There is not a single state which is not under debt. We are well within the FRBM range of 3 per cent of GSDP. By the end of our fourth year, the debt would have gone up by Rs 66,000 crore. But during the previous SAD-BJP government’s last two years, the debt had gone up by Rs 70,000 crore. It has been a steady improvement for Punjab.

Why has the government not been able to fulfil all promises yet?

Only a few promises like an allowance of Rs 2500 per month for unemployed have not been fulfiled. It is a choice to make. If you open up 40 new ITI s in that money, and increase your budget by 20 times for skill development, what is better? The budget for skill development has gone up by 20 times from the Akalis' regime.

Opposition’s views

‘We are having to borrow money to pay off debts’

"The debt is increasing. We are borrowing money to pay off the debt. I think in two years Punjab would be the top state in Asia to have maximum debt. It seems these people will then put the people of the state on sale and sell the manpower to other countries to pay off the debt.."

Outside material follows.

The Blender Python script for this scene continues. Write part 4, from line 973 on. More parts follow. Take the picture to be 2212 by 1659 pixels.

"Manpreet Badal, despite being the Finance Minister for eight years, four years in Badal government also, has worsened the state of affairs. It is from their own confession that the debt is set to touch Rs 2.48 lakh crore next year. But if you calculate the debt on other departments, it would turn out to be Rs 6 lakh crore."

— Harpal Cheema, Leader of Opposition in Punjab Assembly

‘People have been cheated, central funds diverted’

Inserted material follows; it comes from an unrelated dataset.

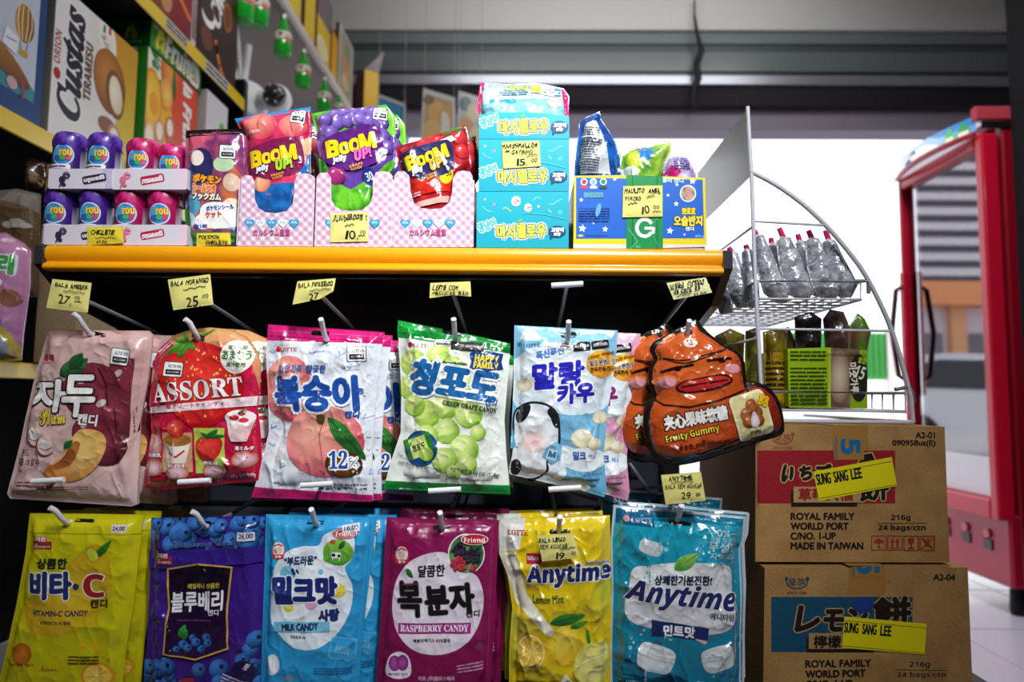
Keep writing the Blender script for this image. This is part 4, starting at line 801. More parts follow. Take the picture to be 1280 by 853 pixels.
A.rows(510, 800, 90, 44, 3, '#0a4a68', 3).T('92 g (220 kcal)', 556, 834, 92, 14, '#bfe0e8'); slot(A, 742, 225, 90, 14, -8)
o = bag(A, 'candy_bag', 'teal mint candy bag with white tablets, foremost on its hook', back='#b6bfc6', seed=13, seal=9, rad=50, bulge=.014, wr=.004, mt='film', group='teal mint bags', fold=[(835, 650, 6, -.004, 80), (905, 690, 6, .004, 85)])
dup(o, (.012, .015, .001), 'teal mint candy bag second on its hook, silver edge showing'); dup(o, (.024, .034, -.006), 'teal mint candy bag with its silver edge farthest out behind'); dup(o, (-.004, .05, .010), 'teal mint candy bag raised highest at the rear of its hook')
# ================================================================== things on the yellow-fronted shelf
FY = .936
def stand(A):   # keep an outline measured from the photo from reaching below the shelf top
    for i, (x, y) in enumerate(A.out): A.out[i, 1] = min(y, float(proj(at(x, 300, FY) * (1, 1, 0) + np.array([0, 0, SZ + .0004]))[1]))
    return A
def shell(p, x0, x1, y0, y1, z0, z1, col, t=.0015, top=False, front=False, zf=None, inn=None):
    """an open carton of thin board"""
    c = inn or col
    p.box((x0, y0, z0), (x0 + t, y1, zf or z1), col, 0); p.box((x1 - t, y0, z0), (x1, y1, zf or z1), col, 0)
    p.box((x0, y1 - t, z0), (x1, y1, z1), c, 0); p.box((x0, y0, z0), (x1, y1, z0 + t), c, 0)
    if top: p.box((x0, y0, z1 - t), (x1, y1, z1), col, 0)
    if front: p.box((x0, y0, z0), (x1, y0 + t, z1), col, 0)
# ---- chewing gum: four trays, eight jars
TRAYC = '#d9d2dc'
def tray(x0, x1, y0, y1, Y, blue, label):
    a, b = at(x0, y0, Y), at(x1, y1, Y)
    z0 = SZ + .0005 if y1 > 290 else b[2]
    p = Pack(); yb = y1 + 2 if y1 > 290 else y1
    A = Art(0, 0, 1, [(x0, y0), (x1, y0), (x1, yb), (x0, yb)], TRAYC); h = y1 - y0; w = x1 - x0
    c1, c2 = ('#3a2a4c', '#3a2a44') if blue else ('#d8708c', '#b82848')
    cx = x0 + w * (.28 if blue else .2)
    for k in range(9): A.ball(cx + 3 * math.cos(k * .7), y0 + h * .34 + 3 * math.sin(k * .7), 1.9, '#8a7a9c' if blue else '#efa8b8', c1)
    A.ell(cx - 5, y0 + h * .55, 4, 4.5, c1).ell(cx - 3, y0 + h * .8, 3, 2, c1).line([(cx - 6, y0 + h * .7), (cx - 8, y0 + h * .9)], 1.6, c1)
    tx = x0 + w * (.72 if blue else .54); A.rrect(tx - 15, y0 + h * .3, tx + 15, y0 + h * .72, 3, c2, 10).T('บลูเบอร์รี่' if blue else 'สตรอเบอร์รี่', tx, y0 + h * .5, 26, 7, '#f4eef4', '', 10, .1, .4)
    A.poly([(x1 - 12, y0), (x1 - 6, y0 + h * .4), (x1 - 9, yb), (x1, yb), (x1, y0)], '#e8c8d8' if not blue else '#c8bcd8')
    p.art(stand(A) if y1 > 290 else A, (0, Y, 0), g=6); yd = .105
    shell(p, a[0], b[0], Y + .0004, Y + yd, z0, a[2], TRAYC)
    return p.done('gum_tray', 'card', **tags(label, 'tray', 'printed gum trays'))
def jar(cx, yt, Y, z0, blue, label):
    a = at(cx, yt, Y); r = .0222; H = max(a[2] - z0, .05)
    t = thing('gum_jar', (a[0], Y, z0), label, 'jar', 'gum jars in the trays')
    c0, c1, c2 = ('#2a1254', '#3f1d80', '#6d42b4') if blue else ('#720840', '#a80e52', '#d63a80')
    ctr = (a[0], Y, z0); hs = H * .68
    p = Pack(); p.lathe(ctr, [(.001, 0), (r * .9, 0), (r * .98, .003), (r, .01), (r * 1.0, hs - .002), (r * .96, hs), (.001, hs)], c0, 40, cf=lambda q, z: c0 if z > H * .2 else '#cfc8d8')
    A = Art(0, 0, 1, [(-26, 0), (26, 0), (26, hs * 900), (-26, hs * 900)], ('v', c1, c0)); k = hs * 900
    A.ell(-18, k * .4, 7, 5, '#1f7a34' if blue else '#14401f').ell(3, k * .26, 15, 14, '#c7d4f0').ell(3, k * .26, 13, 12.4, '#2f86c8')
    A.ell(-3, k * .22, 7, 8, '#38a8d4').ell(-3, k * .36, 6, 4, '#2a5fb0').T('rou', 7, k * .2, 15, 8, '#f4c020', 'b', 6, 0, .4, [('#4a2a6a', .9)]).ell(4, k * .36, 4, 3, '#3fae4a').ell(11, k * .34, 3.5, 4, '#c0286a')
    A.rrect(-26, k * .52, 14, k + 2, 2, '#e9e5ee').rows(-22, k * .55, 30, 4, 1, '#6a5a7a', 3).line([(-24, k * .66), (12, k * .66)], .8, '#8a7a9a')
    rr = r * 1.012; wf = lambda P, h: (np.stack([a[0] + (rr + h) * np.sin(P[:, 0] / 1000 / rr), Y - (rr + h) * np.cos(P[:, 0] / 1000 / rr), z0 + hs - P[:, 1] / 900], 1), np.stack([np.sin(P[:, 0] / 1000 / rr), -np.cos(P[:, 0] / 1000 / rr), 0 * P[:, 0]], 1))
    p.art(A, frame=((0, 0, 0), (.001, 0, 0), (0, 0, -.001)), g=4, warp=wf); p.done('body', 'plastic', t)
    p = Pack(); hc = H - hs
    pr = [(r * 1.0, 0), (r * 1.03, hc * .1), (r * 1.04, hc * .35), (r * 1.01, hc * .6), (r * .93, hc * .8), (r * .75, hc * .93), (r * .45, hc * .985), (.0005, hc)]
    p.lathe((a[0], Y, z0 + hs), pr, c1, 48, cf=lambda q, z: c2 if math.sin(q * 5 + z * 190) > .25 else c1, rid=lambda q, z: 0.03 * math.sin(q * 5 + z * 190)); p.done('cap', 'plastic', t)
    return t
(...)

"Revenue – both from own tax and non-tax sources -- has slipped drastically because of laxity in revenue collection as well as free hand given to liquor and mining syndicates run by Congress leaders to rob the state treasury. The debt has increased by 9 per cent in one year from Rs 2.28 lakh crore to Rs 2.48 lakh crore even as there is a dip in the GSDP also. Congress government has decided to reduce grants to local bodies and Panchayati Raj institutions by 33% besides earmarking only 2.2% of the budget on rural development. Everyone has been cheated. Even the paltry Rs 3,000 crore for farm waiver last year has not been released. Central share of Government of India schemes has been diverted."